Self-invested personal pension provider Hartley Pensions has entered into administration at the request of the Financial Conduct Authority.

Last week (July 29), the FCA published an update stating that any clients of Hartley Pensions would be receiving a letter to explain what this means and what action they should take.

The FCA also said the Financial Services Compensation Scheme would be working closely with the joint administrators to determine whether there are any protected claims that would allow the FSCS to declare a default and pay compensation. 

“The FSCS will not therefore be opening its online claims service to claims against Hartley Pensions in the first instance,” it said.

“The FSCS’s eligibility criteria are different to those of the Ombudsman Service and so the FSCS also needs to conduct its own independent investigation into whether there are claims it can uphold.”

In March this year, the Sipp provider was told by the FCA that it could no longer accept new clients.

It had been subjected to an FCA restriction whereby it was not allowed to accept any new clients from Friday, March 4 unless it had been authorised to do so by the regulator.

The Ombudsman and the FSCS will be working closely with the FCA.FCA notice

The notice also stated that, in relation to pipeline Sipp or small, self-administered scheme pension business, the provider must be “open and transparent” and answer any enquiries or concerns from advisers, introducers, pension scheme operators and administrators.

Hartley, which provided Sipp services to white-label platform provider Hubwise, was also informed to contact its top five Sipp client business relationships as soon as possible to inform them that it cannot accept further Sipp/Ssas pipeline business for them. 

The provider was then required to contact all other business relationships “as soon as reasonably practicable”.

At the time, Hartley Pensions said the restriction was a voluntary action taken by the provider and that it was "working closely with the FCA to address feedback".

In its latest update, the FCA has said if a company has already referred a complaint to the Financial Ombudsman Service then no action needs to be taken at this stage.

“The Ombudsman and the FSCS will be working closely with the FCA and the joint administrators to agree an appropriate course of action. 

“The Ombudsman Service will contact you in due course regarding the next steps.
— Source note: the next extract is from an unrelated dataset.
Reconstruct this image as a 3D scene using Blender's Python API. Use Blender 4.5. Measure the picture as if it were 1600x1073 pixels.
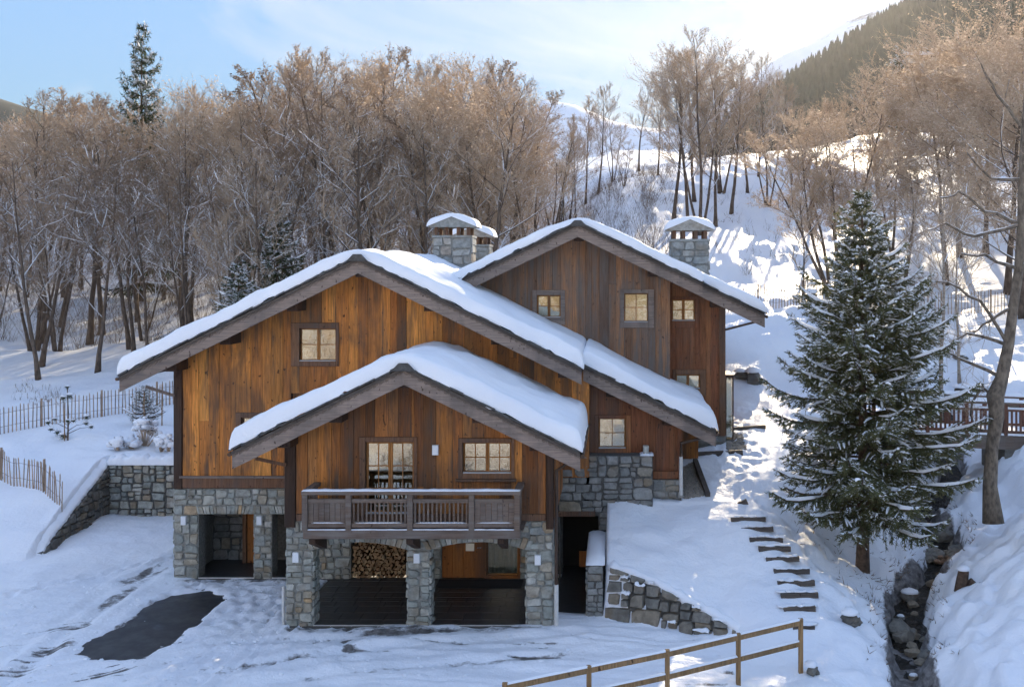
import bpy, math, random
import numpy as np
from mathutils import Vector, Matrix, Quaternion

for o in list(bpy.data.objects): bpy.data.objects.remove(o)
SC = bpy.context.scene
COL = SC.collection
rad = math.radians

# ------------------------------------------------------------------ camera
CAM_Z = 9.9
HX, HY, F = 960.0, 425.0, 1600.0        # vanishing point and focal length in photograph pixels
cd = bpy.data.cameras.new('camera'); cam = bpy.data.objects.new('camera', cd); COL.objects.link(cam)
cam.location = (0, 0, CAM_Z); cam.rotation_euler = (rad(90), 0, 0)
cd.sensor_width = 36; cd.lens = 36; cd.shift_x = -0.1; cd.shift_y = (HY - 536.5) / 1600
cd.clip_end = 6000; cd.clip_start = 0.5
SC.camera = cam

# ------------------------------------------------------------------ sky, sun, exposure
CLOUD_AT = (1.2, 9.4, 3.3)
SUN_EL, SUN_AZ = 20.0, 13.5             # degrees; azimuth measured from +Y towards +X
w = bpy.data.worlds.new('World'); SC.world = w; w.use_nodes = True
wn = w.node_tree.nodes; wl = w.node_tree.links; wn.clear()
wo = wn.new('ShaderNodeOutputWorld'); bg = wn.new('ShaderNodeBackground')
sky = wn.new('ShaderNodeTexSky'); sky.sky_type = 'NISHITA'; sky.sun_disc = False
sky.sun_elevation = rad(SUN_EL); sky.sun_rotation = rad(SUN_AZ)
sky.altitude = 1400; sky.air_density = 1.0; sky.dust_density = 0.15; sky.ozone_density = 2.0
bg.inputs['Strength'].default_value = 0.142
# thin cirrus streaks over the whole sky
tc = wn.new('ShaderNodeTexCoord')
mp = wn.new('ShaderNodeMapping'); mp.inputs['Rotation'].default_value = (rad(8), rad(-32), rad(10)); mp.inputs['Scale'].default_value = (1.0, 1.0, 2.6)
mp.inputs['Location'].default_value = CLOUD_AT
wl.new(tc.outputs['Generated'], mp.inputs['Vector'])
nz = wn.new('ShaderNodeTexNoise'); nz.inputs['Scale'].default_value = 2.1; nz.inputs['Detail'].default_value = 5; nz.inputs['Roughness'].default_value = 0.55
nz.inputs['Distortion'].default_value = 1.1
wl.new(mp.outputs[0], nz.inputs['Vector'])
cr = wn.new('ShaderNodeValToRGB'); cr.color_ramp.elements[0].position = 0.44; cr.color_ramp.elements[1].position = 0.66
cr.color_ramp.elements[0].color = (0, 0, 0, 1); cr.color_ramp.elements[1].color = (1, 1, 1, 1)
wl.new(nz.outputs[0], cr.inputs[0])
cm = wn.new('ShaderNodeMath'); cm.operation = 'MULTIPLY'; cm.inputs[1].default_value = 0.75; wl.new(cr.outputs[0], cm.inputs[0])
# even the sky out: divide its colour by the root of its brightness
bw_ = wn.new('ShaderNodeRGBToBW'); wl.new(sky.outputs[0], bw_.inputs[0])
pw_ = wn.new('ShaderNodeMath'); pw_.operation = 'POWER'; pw_.inputs[1].default_value = -0.9; wl.new(bw_.outputs[0], pw_.inputs[0])
sv_ = wn.new('ShaderNodeVectorMath'); sv_.operation = 'SCALE'; wl.new(sky.outputs[0], sv_.inputs[0]); wl.new(pw_.outputs[0], sv_.inputs['Scale'])
mx = wn.new('ShaderNodeMix'); mx.data_type = 'RGBA'
wl.new(cm.outputs[0], mx.inputs[0]); wl.new(sv_.outputs[0], mx.inputs[6]); mx.inputs[7].default_value = (2.0, 1.97, 1.97, 1)
wl.new(mx.outputs[2], bg.inputs['Color']); wl.new(bg.outputs[0], wo.inputs['Surface'])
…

The FSCS will also update its website with any news or important developments regarding its investigations.”

The history of the Sipp provider

Hartley Pensions was established and approved as a pensions operator under the Wilton Group in late 2016.

Hartley took on the books of a number of collapsed Sipp providers. For example, administrators sold the Sipp business and certain assets of Guinness Mahon to Hartley Pensions in February 2020.

The sale of Guinness Mahon included around 4,000 Sipps and certain other assets but did not include the legal entity Guinness Mahon Trust Corporation.

Guinness Mahon entered administration following a raft of complaints about historic high-risk non-standard investments.

In 2018, Hartley Pensions said it would administer the good and bad assets of collapsed Sipp provider Lifetime Sipp, which went into administration in March 2018.

Then later in August 2019, Hartley bought defunct provider GPC Sipp's healthy Sipp and Ssas books for £482,000.